Complete step-by-step answer:
Half angle formulas allow the expression of trigonometric functions of angles equal to $\dfrac{x}{2}$ in terms of $x$, which can simplify the functions. Half-angle formulas are useful in finding the values of unknown trigonometric functions.

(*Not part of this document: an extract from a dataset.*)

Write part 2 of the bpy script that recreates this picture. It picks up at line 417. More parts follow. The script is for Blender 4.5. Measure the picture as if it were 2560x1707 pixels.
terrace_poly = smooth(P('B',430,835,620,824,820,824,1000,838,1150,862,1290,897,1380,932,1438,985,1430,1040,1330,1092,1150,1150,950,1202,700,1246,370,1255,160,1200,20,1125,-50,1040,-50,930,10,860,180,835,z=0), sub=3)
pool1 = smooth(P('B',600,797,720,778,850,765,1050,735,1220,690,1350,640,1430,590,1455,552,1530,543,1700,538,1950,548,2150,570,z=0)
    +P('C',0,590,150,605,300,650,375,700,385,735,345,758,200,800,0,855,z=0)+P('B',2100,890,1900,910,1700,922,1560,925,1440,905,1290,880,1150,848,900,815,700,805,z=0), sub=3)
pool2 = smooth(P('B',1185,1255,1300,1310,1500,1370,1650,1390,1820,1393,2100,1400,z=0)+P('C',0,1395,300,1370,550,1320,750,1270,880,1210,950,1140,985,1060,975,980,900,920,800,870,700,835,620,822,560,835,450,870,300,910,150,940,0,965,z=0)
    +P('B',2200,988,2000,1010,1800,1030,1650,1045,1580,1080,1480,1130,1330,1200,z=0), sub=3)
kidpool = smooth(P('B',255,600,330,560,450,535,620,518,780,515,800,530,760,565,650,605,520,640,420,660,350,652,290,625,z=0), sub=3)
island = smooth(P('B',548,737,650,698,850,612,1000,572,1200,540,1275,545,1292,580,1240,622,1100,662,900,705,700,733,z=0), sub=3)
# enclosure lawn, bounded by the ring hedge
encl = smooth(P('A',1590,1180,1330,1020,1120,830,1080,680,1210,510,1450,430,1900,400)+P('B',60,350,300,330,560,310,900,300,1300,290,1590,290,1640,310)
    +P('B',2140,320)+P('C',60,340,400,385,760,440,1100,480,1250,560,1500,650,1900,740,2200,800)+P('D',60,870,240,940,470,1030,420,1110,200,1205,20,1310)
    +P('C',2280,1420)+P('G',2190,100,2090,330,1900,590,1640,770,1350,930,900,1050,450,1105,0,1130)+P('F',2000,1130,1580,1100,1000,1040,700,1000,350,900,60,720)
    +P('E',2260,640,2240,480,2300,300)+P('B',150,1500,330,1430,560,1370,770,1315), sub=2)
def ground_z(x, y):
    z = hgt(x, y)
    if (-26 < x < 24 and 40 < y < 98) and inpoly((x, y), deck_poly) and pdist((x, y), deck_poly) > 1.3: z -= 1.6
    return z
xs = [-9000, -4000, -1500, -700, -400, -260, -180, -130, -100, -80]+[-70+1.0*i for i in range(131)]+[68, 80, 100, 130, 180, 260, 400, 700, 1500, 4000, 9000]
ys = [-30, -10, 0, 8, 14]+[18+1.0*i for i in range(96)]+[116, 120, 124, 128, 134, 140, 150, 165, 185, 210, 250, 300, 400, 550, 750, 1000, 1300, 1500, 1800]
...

Now given trigonometric ratio is $\cos \left( {67.5} \right)$,
Using half-angle formula of cosine is given by $\cos x = \pm \sqrt {\dfrac{{1 + \cos 2x}}{2}}$ ,
So, here $x = 67.5$,
Now the formula becomes,
\Rightarrow $$$$\cos 67.5 = \pm \sqrt {\dfrac{{1 + \cos 2\left( {67.5} \right)}}{2}},
Now simplifying we get,
$\Rightarrow \cos 67.5 = \pm \sqrt {\dfrac{{1 + \cos \left( {135} \right)}}{2}}$,
Now splitting the angle we get,
$\Rightarrow \cos 67.5 = \pm \sqrt {\dfrac{{1 + \cos \left( {180 - 45} \right)}}{2}}$,
Now using the identity$\cos \left( {180 - x} \right) = - \cos x$, we get,
$\Rightarrow \cos 67.5 = \pm \sqrt {\dfrac{{1 - \cos 45}}{2}}$,
Now we know that$\cos 45 = \dfrac{1}{{\sqrt 2 }}$, so substituting the value in the expression we get,
$\Rightarrow \cos 67.5 = \pm \sqrt {\dfrac{{1 - \dfrac{1}{{\sqrt 2 }}}}{2}}$,
Now simplifying we get,
$\Rightarrow \cos 67.5 = \pm \sqrt {\dfrac{{\sqrt 2 - 1}}{{2\sqrt 2 }}}$,
Now rationalising the expression on the right hand side by multiplying and dividing with$\sqrt 2$, we gte,
$\Rightarrow \cos 67.5 = \pm \sqrt {\dfrac{{\sqrt 2 - 1}}{{2\sqrt 2 }} \times \dfrac{{\sqrt 2 }}{{\sqrt 2 }}}$,
Now simplifying we get,
$\Rightarrow \cos 67.5 = \pm \sqrt {\dfrac{{2 - \sqrt 2 }}{{2 \times 2}}}$,
Now taking the square out of the square root we get,
$\Rightarrow \cos 67.5 = \pm \dfrac{{\sqrt {2 - \sqrt 2 } }}{2}$,
As the given angle 67.5 lies in the first quadrant, the cos value will be positive, so the required value will be$\cos 67.5 = \dfrac{{\sqrt {2 - \sqrt 2 } }}{2}$.

**Final Answer:
$\therefore$The exact value of $\cos \left( {67.5} \right)$ will be equal to $\dfrac{{\sqrt {2 - \sqrt 2 } }}{2}$. **

Note:
By using some half angles formula we can convert an expression with exponents to one without exponents, and whose angles are multiples of the original angle. It is to be noted that we get half angle formulas from double angle formulas. Here are some half angle identities:
$\sin \dfrac{x}{2} = \pm \sqrt {\dfrac{{1 - \cos x}}{2}}$,
$\cos \dfrac{x}{2} = \pm \sqrt {\dfrac{{1 + \cos x}}{2}}$,
$\tan \dfrac{x}{2} = \dfrac{{\sin x}}{{1 + \cos x}} = \dfrac{{1 - \cos x}}{{\sin x}}$.